Aux yeux de Michael Bloomberg, ce projet aidera un jour New York à arracher à Silicon Valley son titre de Mecque des hautes technologies. Euan Robertson n'ose pas lui-même répéter une telle prédiction, préférant utiliser une autre mesure pour parler de la concurrence entre New York et Silicon Valley.

«New York a longtemps été en troisième place derrière Boston et Silicon Valley dans la course au capital-risque», a-t-il déclaré. «Nous sommes aujourd'hui solidement en deuxième place, encore loin de Silicon Valley, mais nous réduisons l'écart.»

»Il ne suffit plus de dire dot-com»

En fait, parmi les sept principaux technopôles américains, New York est le seul à avoir connu une augmentation des investissements en capital de risque dans le secteur technologique.

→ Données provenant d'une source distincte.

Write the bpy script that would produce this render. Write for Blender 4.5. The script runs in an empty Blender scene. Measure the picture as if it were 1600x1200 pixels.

Cette hausse a atteint 32% de 2007 à 2011, selon des données publiées par PricewaterhouseCoopers.

Cela dit, les «capitaux-risqueurs» de New York sont plus prudents qu'au temps de la bulle internet.

«Il ne suffit plus de dire dot-com pour lever de l'argent», dit Bruce Bachenheimer, professeur à l'Université Pace. «Les «capitaux-risqueurs» regardent les revenus et les profits. Et ce que les starts-up new-yorkais font bien, c'est utiliser la technologie existante pour l'appliquer là où elle peut répondre à des besoins réels.»

Parmi les start-up qui ont vu le jour à New York depuis 2007, 133 ont levé au moins 10 millions de dollars, selon l'étude du Center for an Urban Future. Tumblr fait partie des start-up les plus choyées, ayant levé 125 millions. Il y a deux mois et demi, le site s'est également ouvert à des annonceurs.

Comme plusieurs autres intervenants du secteur technologique à New York, David Karp, le fondateur de la plate-forme de microblogging, attribue une partie du succès de son entreprise à la diversité de l'économie new-yorkaise.

«Nous travaillons à l'ombre de grands groupes médiatiques. Nous travaillons à l'ombre d'une énorme industrie bancaire. Nous travaillons à l'ombre de commerces de tous genres. C'est un environnement qui n'existe pas à Silicon Valley et qui donne aux entreprises technologiques d'ici un nombre infini d'avenues à explorer», a-t-il déclaré.